Foundations Of Capitalism
Geographies Of Power
Forms Of Capital
Systems of Control
Freedom and Resistance
100

What is the basic goal of capitalism?

To generate profit through private ownership and accumulation.

100

According to Gilmore, what organizes space and opportunity?

Race and capital.

100

Name Bourdieu’s three main forms of capital.

Economic, cultural, and social capital.

100

What institutions does Gilmore identify as central to racial capitalism?

Prisons and policing.

100

What does “abolition geography” imagine?

Life-affirming spaces beyond systems of oppression.

200

What replaced feudal economies in the rise of capitalism?
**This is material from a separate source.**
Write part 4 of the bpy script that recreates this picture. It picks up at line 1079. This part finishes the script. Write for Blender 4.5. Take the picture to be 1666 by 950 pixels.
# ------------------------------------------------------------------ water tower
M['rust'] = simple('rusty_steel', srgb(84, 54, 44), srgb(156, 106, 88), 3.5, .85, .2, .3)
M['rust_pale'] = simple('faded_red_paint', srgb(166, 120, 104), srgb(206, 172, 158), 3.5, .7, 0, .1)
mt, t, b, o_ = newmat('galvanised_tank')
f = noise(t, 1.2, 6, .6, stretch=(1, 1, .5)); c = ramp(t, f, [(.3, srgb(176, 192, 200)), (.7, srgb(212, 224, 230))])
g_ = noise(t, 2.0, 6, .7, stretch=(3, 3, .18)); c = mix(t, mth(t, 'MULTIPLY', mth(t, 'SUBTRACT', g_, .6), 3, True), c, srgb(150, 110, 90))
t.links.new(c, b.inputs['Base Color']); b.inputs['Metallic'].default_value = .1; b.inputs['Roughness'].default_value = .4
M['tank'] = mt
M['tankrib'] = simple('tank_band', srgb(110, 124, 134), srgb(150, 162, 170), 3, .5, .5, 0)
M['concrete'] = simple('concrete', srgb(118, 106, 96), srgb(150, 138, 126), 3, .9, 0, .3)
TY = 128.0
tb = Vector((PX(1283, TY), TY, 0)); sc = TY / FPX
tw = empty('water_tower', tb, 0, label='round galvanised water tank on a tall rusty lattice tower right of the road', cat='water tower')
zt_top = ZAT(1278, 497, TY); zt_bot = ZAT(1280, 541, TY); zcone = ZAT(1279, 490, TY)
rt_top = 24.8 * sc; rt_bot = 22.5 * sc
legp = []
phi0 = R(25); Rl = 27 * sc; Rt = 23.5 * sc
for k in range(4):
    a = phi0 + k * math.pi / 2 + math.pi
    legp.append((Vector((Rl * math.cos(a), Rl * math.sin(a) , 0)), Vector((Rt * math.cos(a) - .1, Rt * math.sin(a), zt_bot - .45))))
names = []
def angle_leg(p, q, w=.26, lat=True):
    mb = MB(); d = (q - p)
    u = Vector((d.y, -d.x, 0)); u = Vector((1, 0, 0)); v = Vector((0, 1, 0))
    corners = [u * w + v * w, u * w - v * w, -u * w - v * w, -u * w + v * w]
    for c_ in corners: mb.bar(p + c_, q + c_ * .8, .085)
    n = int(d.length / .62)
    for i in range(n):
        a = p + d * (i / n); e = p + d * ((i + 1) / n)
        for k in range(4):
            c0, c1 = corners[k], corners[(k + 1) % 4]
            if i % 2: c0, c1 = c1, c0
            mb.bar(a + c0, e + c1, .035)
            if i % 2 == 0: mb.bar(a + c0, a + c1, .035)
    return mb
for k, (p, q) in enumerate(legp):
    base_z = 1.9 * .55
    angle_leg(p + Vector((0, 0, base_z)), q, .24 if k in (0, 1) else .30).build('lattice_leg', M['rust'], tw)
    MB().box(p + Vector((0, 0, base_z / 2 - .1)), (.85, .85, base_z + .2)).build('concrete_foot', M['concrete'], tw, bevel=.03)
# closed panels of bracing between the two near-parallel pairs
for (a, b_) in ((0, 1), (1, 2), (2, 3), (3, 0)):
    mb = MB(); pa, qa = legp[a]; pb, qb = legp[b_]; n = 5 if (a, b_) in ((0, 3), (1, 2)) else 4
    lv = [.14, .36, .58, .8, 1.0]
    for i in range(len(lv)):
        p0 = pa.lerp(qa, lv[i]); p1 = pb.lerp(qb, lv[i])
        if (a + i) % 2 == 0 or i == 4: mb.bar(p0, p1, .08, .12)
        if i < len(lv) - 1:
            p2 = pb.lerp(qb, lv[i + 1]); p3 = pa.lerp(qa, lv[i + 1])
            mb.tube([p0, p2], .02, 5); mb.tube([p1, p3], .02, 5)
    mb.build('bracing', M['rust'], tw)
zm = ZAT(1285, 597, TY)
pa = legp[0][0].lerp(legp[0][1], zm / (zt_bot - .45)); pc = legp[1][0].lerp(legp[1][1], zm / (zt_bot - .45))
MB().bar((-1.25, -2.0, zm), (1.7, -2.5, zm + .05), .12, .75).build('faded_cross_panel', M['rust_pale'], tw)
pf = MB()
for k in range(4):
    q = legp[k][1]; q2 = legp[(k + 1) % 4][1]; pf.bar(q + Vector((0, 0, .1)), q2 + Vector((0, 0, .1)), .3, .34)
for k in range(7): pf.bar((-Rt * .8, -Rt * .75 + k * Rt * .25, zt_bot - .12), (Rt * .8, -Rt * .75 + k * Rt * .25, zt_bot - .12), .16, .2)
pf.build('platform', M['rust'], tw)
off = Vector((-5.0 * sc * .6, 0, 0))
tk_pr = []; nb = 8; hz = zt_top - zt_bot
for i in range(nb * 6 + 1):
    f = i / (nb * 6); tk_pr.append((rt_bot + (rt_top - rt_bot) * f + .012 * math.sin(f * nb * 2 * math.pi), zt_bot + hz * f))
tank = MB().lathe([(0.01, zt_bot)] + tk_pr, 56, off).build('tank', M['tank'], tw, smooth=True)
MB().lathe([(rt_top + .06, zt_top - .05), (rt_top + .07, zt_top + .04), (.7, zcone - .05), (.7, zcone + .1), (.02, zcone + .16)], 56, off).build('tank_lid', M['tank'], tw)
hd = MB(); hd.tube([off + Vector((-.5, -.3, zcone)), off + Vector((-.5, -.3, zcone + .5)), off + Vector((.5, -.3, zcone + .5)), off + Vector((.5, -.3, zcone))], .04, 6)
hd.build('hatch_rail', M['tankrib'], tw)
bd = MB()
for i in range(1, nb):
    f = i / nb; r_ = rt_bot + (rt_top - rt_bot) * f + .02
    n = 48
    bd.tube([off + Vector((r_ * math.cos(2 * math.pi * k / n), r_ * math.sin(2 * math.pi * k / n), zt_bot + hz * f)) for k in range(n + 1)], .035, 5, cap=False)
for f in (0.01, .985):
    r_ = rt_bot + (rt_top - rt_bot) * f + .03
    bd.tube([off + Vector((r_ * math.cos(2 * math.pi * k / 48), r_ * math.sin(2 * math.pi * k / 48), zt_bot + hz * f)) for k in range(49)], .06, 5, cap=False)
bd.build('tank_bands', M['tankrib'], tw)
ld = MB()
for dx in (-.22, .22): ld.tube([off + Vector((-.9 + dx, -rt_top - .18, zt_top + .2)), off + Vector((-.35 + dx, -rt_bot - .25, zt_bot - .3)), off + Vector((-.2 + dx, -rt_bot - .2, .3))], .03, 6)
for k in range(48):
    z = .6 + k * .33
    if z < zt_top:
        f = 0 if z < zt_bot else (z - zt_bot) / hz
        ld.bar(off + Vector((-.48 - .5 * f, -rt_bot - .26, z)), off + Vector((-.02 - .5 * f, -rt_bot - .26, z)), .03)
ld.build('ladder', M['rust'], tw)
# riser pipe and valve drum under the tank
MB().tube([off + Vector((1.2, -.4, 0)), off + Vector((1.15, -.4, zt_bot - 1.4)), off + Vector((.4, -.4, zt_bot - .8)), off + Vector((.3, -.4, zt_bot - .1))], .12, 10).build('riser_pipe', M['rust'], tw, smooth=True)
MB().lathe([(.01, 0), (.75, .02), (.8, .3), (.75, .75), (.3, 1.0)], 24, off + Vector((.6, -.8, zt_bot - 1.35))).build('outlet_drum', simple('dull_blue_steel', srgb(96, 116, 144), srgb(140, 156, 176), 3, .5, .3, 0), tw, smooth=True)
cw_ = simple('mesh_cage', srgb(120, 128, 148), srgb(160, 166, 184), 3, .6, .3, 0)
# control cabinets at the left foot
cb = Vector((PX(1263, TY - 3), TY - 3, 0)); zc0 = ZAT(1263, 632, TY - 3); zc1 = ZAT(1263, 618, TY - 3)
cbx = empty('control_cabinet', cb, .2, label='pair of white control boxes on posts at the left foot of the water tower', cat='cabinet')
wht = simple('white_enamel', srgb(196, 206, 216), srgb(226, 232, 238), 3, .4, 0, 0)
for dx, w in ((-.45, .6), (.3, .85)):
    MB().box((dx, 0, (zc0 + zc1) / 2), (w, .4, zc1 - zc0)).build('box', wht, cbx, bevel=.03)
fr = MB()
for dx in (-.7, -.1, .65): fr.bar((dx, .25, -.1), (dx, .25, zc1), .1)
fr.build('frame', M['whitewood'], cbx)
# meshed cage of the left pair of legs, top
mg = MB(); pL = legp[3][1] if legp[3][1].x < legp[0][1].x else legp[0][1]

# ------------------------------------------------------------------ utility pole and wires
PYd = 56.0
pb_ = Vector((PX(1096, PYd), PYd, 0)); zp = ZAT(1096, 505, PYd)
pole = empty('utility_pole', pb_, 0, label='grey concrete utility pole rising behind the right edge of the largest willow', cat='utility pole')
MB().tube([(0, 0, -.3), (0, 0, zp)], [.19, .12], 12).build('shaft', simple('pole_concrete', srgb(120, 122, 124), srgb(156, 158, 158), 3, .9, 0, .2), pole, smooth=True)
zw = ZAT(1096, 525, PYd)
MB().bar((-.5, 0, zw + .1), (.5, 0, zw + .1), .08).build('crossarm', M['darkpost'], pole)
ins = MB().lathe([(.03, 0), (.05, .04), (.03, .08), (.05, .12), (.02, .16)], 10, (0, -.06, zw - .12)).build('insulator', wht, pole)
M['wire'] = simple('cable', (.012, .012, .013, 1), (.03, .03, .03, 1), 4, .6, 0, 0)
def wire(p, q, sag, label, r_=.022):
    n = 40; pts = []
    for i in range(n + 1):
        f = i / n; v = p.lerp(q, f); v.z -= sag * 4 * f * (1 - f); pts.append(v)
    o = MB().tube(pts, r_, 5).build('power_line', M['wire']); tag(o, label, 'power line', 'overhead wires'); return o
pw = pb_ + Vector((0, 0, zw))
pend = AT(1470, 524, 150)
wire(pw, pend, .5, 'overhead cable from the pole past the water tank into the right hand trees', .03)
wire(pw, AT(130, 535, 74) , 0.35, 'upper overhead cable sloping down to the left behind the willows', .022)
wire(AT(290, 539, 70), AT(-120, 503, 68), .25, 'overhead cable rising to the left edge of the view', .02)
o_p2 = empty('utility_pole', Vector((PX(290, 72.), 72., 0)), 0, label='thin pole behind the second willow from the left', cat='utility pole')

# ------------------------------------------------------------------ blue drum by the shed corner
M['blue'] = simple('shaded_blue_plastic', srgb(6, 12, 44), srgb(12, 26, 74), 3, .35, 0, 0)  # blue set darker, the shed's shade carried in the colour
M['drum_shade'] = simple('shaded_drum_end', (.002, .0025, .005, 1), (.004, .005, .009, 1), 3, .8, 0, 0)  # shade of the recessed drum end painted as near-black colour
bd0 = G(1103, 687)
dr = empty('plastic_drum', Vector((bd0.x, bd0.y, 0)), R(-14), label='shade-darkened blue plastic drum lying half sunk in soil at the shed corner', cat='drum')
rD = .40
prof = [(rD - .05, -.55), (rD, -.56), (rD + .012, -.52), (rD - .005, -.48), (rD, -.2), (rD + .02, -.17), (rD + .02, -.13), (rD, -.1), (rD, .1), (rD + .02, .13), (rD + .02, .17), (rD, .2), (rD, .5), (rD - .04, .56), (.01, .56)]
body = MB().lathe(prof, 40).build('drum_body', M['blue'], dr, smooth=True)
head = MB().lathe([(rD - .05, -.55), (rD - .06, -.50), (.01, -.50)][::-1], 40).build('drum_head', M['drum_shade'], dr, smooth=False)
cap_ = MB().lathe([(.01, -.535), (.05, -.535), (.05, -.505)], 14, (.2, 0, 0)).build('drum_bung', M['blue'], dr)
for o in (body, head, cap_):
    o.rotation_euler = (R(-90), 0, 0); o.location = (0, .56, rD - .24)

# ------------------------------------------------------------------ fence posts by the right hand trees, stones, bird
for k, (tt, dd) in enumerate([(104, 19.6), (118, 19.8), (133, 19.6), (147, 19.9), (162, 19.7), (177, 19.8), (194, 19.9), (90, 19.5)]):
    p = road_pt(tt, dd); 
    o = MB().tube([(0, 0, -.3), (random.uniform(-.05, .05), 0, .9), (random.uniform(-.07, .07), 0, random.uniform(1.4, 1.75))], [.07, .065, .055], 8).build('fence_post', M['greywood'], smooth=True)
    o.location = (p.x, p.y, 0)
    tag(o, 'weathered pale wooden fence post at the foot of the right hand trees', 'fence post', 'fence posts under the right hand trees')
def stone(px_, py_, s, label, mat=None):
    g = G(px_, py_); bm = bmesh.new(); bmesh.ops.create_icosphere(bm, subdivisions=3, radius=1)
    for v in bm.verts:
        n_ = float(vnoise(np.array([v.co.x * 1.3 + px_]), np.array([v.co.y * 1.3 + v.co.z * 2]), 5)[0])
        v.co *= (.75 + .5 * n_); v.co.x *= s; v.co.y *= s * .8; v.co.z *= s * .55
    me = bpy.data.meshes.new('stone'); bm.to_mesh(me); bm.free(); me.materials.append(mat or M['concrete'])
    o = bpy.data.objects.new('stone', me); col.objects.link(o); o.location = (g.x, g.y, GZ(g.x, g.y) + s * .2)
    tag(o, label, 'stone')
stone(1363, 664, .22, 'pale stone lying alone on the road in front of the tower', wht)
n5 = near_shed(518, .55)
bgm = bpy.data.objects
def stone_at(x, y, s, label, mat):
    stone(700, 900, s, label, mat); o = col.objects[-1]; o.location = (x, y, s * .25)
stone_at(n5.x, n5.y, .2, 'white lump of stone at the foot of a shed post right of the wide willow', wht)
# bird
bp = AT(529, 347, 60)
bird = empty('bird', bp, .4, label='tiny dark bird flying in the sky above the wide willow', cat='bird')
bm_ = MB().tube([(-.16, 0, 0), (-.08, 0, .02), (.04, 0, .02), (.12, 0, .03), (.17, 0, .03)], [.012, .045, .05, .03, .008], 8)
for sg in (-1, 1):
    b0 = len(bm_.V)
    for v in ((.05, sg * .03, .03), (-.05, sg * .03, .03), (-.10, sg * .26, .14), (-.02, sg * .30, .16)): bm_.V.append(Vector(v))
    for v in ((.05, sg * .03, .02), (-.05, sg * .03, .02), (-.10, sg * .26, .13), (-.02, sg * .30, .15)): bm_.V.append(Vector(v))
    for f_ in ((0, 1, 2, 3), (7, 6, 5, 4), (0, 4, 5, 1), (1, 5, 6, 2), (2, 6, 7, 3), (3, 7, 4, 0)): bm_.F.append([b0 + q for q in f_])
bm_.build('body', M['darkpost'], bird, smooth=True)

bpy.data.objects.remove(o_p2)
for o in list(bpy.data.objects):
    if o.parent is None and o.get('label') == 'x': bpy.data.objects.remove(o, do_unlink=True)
Market economies and wage labor.

200

What does Gilmore mean by “abolition geography”?

Rethinking geography to build spaces of freedom, not punishment.

200

What is cultural capital in the “embodied state”?

Knowledge, manners, or skills developed over time.

200

How does capitalism shape labor opportunities by race?

People of color are often forced into the hardest, lowest-paid work.

200

What kind of “freedom” does Gilmore call for?

Collective, material freedom rooted in real communities.

300

What concept describes how capitalism depends on inequality to function?

Exploitation.

300

What does racial capitalism reveal about economic systems?

That capitalism relies on racial inequality to sustain itself.

300

What does social capital refer to?

Resources gained through networks and relationships.

300

What is the relationship between land use and capitalism?

Control of land determines who benefits economically.

300

How can education serve as resistance in Bourdieu’s theory?

By redistributing cultural capital and challenging class reproduction.

400

What does Marx call the group that owns the means of production?

The bourgeoisie.

400

How do prisons illustrate racial capitalism?

They control and contain marginalized groups to sustain economic systems.

400

What does Bourdieu mean by “conversion” of capital?

Transforming one form of capital (like education) into another (like income).

400

How does Gilmore connect geography and injustice?

She shows how inequality is mapped into space itself.

400

What connects Gilmore’s and Bourdieu’s ideas?

Both show how power is distributed unequally through social structures.

500

How does Bourdieu’s view of capital expand traditional economic definitions?

He argues capital includes cultural and social forms, not just money.

500

What does Gilmore mean by “freedom is a place”?

Liberation must be built into the physical and social spaces we inhabit.

500

What is symbolic capital?

Prestige or recognition that gives power in society.

500

What does she mean when she says “abolition is about presence, not absence”?

Ending prisons means creating systems that support life, not just removing punishment.

500

What might a post-capitalist geography look like?

One organized by equality, cooperation, and sustainability instead of profit.